Auger recombination of excitons in one-dimensional systems

In tightly confined one-dimensional (1D) systems, the effective Coulomb interaction is greatly enhanced and optical transitions generally lead to the formation of strongly bound excitons. When more than one exciton is present, the Coulomb interaction also leads to rapid exciton-exciton annihilation through an Auger recombination process. This effect, which may be significant even at low exciton densities, can be described by a rate law governing two-body interactions. The Auger recombination rate for excitons in a strongly confined 1D system is analyzed. The rate increases sharply with exciton binding energy, but varies only weakly with temperature. An explicit expression for the Auger recombination rate in terms of the exciton binding energy, optical matrix element and reduced carrier mass is derived for a two-band model in which the Coulomb interaction is approximated by a point-contact potential.
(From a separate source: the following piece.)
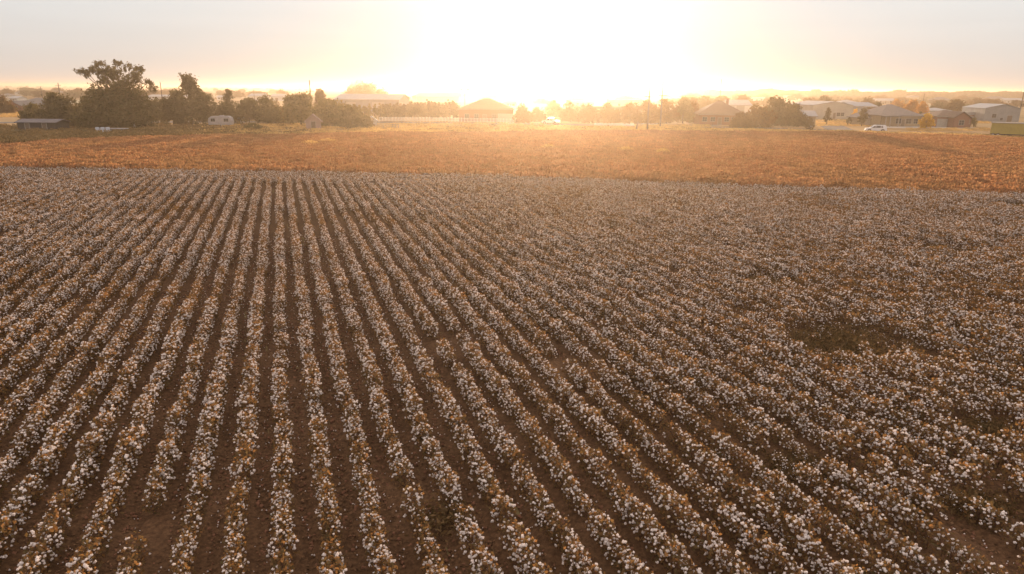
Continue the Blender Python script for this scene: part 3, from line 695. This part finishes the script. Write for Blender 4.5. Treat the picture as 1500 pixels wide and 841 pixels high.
def building(u0, u1, vb, ve, vr, dep, roof, wall, roofm, label, name='house', cat='house', yaw=0.0, ops=(), over=.45, chimney=None, trimc=True):
    """front wall on the ground line u0-u1 at row vb; eaves at row ve, ridge at row vr"""
    uc = (u0+u1)/2; p = at(uc, vb); t = depth(uc, vb); w = (u1-u0)*t/1000; he = (vb-ve)*t/1000*1.02; hr = (vb-vr)*t/1000*1.02
    face = -math.atan2(p.x, p.y)     # turned to the viewer's street side, then by its own yaw
    o = empty(name, p, yaw); tag(o, label, cat)
    x0, x1 = -w/2, w/2; wb = MB()
    if roof == 'gable_side':
        wb.box(x0, x1, 0, dep, -.3, he); wb2 = [(x0, 0, he), (x1, 0, he)]
        for x in (x0, x1): wb.quad([(x, 0, he), (x, dep, he), (x, dep/2, hr-.05)])
    elif roof == 'gable_front':
        wb.box(x0, x1, 0, dep, -.3, he)
        for y in (0, dep): wb.quad([(x0, y, he), (x1, y, he), (0, y, hr-.05)])
    else: wb.box(x0, x1, 0, dep, -.3, he)
    wb.build('wall', wall, o)
    rb = MB(); k = over; T = .16
    if roof == 'gable_side':
        prof = [(-k, he-k*(hr-he)/(dep/2)), (dep/2, hr), (dep+k, he-k*(hr-he)/(dep/2))]
        rings = [[(x, y, z+.02) for y, z in prof] + [(x, y, z+T) for y, z in prof[::-1]] for x in (x0-k, x1+k)]
        rb.loft(rings)
    elif roof == 'gable_front':
        s_ = (hr-he)/(w/2); prof = [(x0-k, he-k*s_), (0, hr), (x1+k, he-k*s_)]
        rings = [[(x, y, z+.02) for x, z in prof] + [(x, y, z+T) for x, z in prof[::-1]] for y in (dep+k, -k)]
        rb.loft(rings)
    elif roof == 'hip':
        a = min(dep/2+k, (w/2+k)*.9); yc = dep/2
        E_ = [(x0-k, -k), (x1+k, -k), (x1+k, dep+k), (x0-k, dep+k)]
        v0 = [(x, y, he) for x, y in E_]; v1 = [(x, y, he+T) for x, y in E_]; r0 = (x0-k+a, yc, hr+T); r1 = (x1+k-a, yc, hr+T)
        for i in range(4): rb.quad([v0[i], v0[(i+1) % 4], v1[(i+1) % 4], v1[i]])
        rb.quad(v0[::-1]); rb.quad([v1[0], v1[1], r1, r0]); rb.quad([v1[1], v1[2], r1]); rb.quad([v1[2], v1[3], r0, r1]); rb.quad([v1[3], v1[0], r0])
    else:
        rb.box(x0-k, x1+k, -k, dep+k, he+.002, hr)
    ro = rb.build('roof', roofm, o)
    if chimney is not None: MB().box(-.35, .35, -.3, .3, 0, 1.8).box(-.42, .42, -.37, .37, 1.8, 1.95).build('chimney', BRICK, ro, (chimney*w/2, dep/2+.4, hr-.9))
    if trimc and roof in ('hip', 'gable_side'): MB().box(x0-k, x1+k, -k-.05, -k-.003, he-.10, he+.08).build('fascia', TRIM, o)
    for (nm, fx, z, ww, hh) in ops:
        m_ = {'window': GLASS, 'door': DOORM, 'garage_door': GARM}[nm]
        q_ = opening(o, nm, fx*w/2, z, ww, min(hh, he-z-.15), 0, m_)
        if nm == 'door': MB().box(-.03, .03, -.11, -.036, -.02, .10).build('handle', DMET, q_, (ww*.35, 0, 1.0))
    return o, w, he, hr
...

Results for the prototypical 1D system of single-walled carbon nanotubes are obtained and compared with experiment.

Figure 1

(Color online) Illustration of scattering processes leading to Auger recombination for two electron-hole pairs. The dotted line describes a pair of electrons that scatter by their Coulomb interaction. The arrows indicate the final state of the electrons after scattering in the Auger process. Processes $A$ and $B$ correspond to scattering of two electrons in the conduction band, while processes $A^{\prime }$ and $B^{\prime }$ involve scattering of an electron in the conduction band with an electron in the valence band.

Figure 2

(Color online) Feynman diagrams for the Auger recombination process. The solid lines with forward- (backward-) going arrows denote electrons (holes), and the wavy lines represent the Coulomb interaction. Time progresses from left to right. The initial state consists of two excitons with momenta of $K$ and $P$; the final state consists of a free electron with momentum $k_e$ and a hole with momentum $k_h$. The exchange of momenta $K$ and $P$ leads to the other four diagrams that are not shown explicitly, but are included in the calculation.